Every year I occasionally check up on how the patent pool is holding up for both CDs and DVDs, like my personal spin on Public Domain Day.
Some good news: enough CD and DVD patents have lapsed that now all of Hitachi's (now HGST?) DVD-ROM patents have expired. The same happened to DVD-Audio last year. Much like CDs and cassettes, I don't see DVDs immediately vanishing just because Blu-Ray discs already have a much larger capacity overall. Plus a *new* factory just for manufacturing more ferrofluid in ~2018 was partially because of cassette demand growing.
I may as well list out what *hasn't* expired by the longest patents in each category, because some have had less corporate priority than others *cough* DVD-RW *cough*.
8. DVD Video Recorder - JVC/Kenwood, 2029-01-06
9. DVD-R Drives - JVC/Kenwood, 2027-12-13
9. DVD-RW Drives - JVC/Kenwood, 2029-01-06
10. DVD-R Encoding - JVC/Kenwood, 2027-12-13
11. DVD-R Disc - JVC/Kenwood, 2027-12-13
12. DVD-RW Disc - JVC/Kenwood, 2029-01-06
Basically paruse
https://www.dvd6cla.com/list.html and look at the older patents. I say this because I seriously doubt that the patents listed above contain the silver bullet to cure all of the format's real flaws.

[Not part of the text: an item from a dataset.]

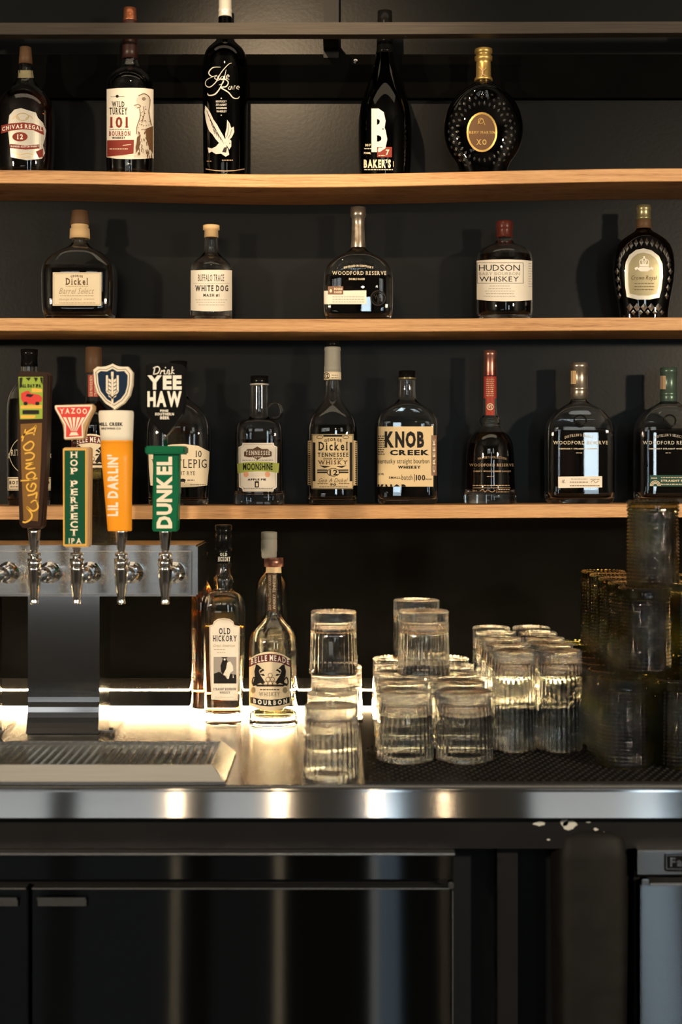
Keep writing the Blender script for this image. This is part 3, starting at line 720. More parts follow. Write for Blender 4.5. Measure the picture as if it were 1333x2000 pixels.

Also going to point out that pic related is the last stated MPEG-4/AVC Attachment 1 patent in the VIA-LA (formerly MPEG-LA) patent pool to expire, which may technically mean that MPEG-2 will have a longer patent regime thanks to Malaysia granting 2 patents around 2020 (MY 163465-A, MY 177139-A). All of this information is very loosely gathered together, more for a core point: this stuff is expiring sooner than people realize because time doesn't stand still.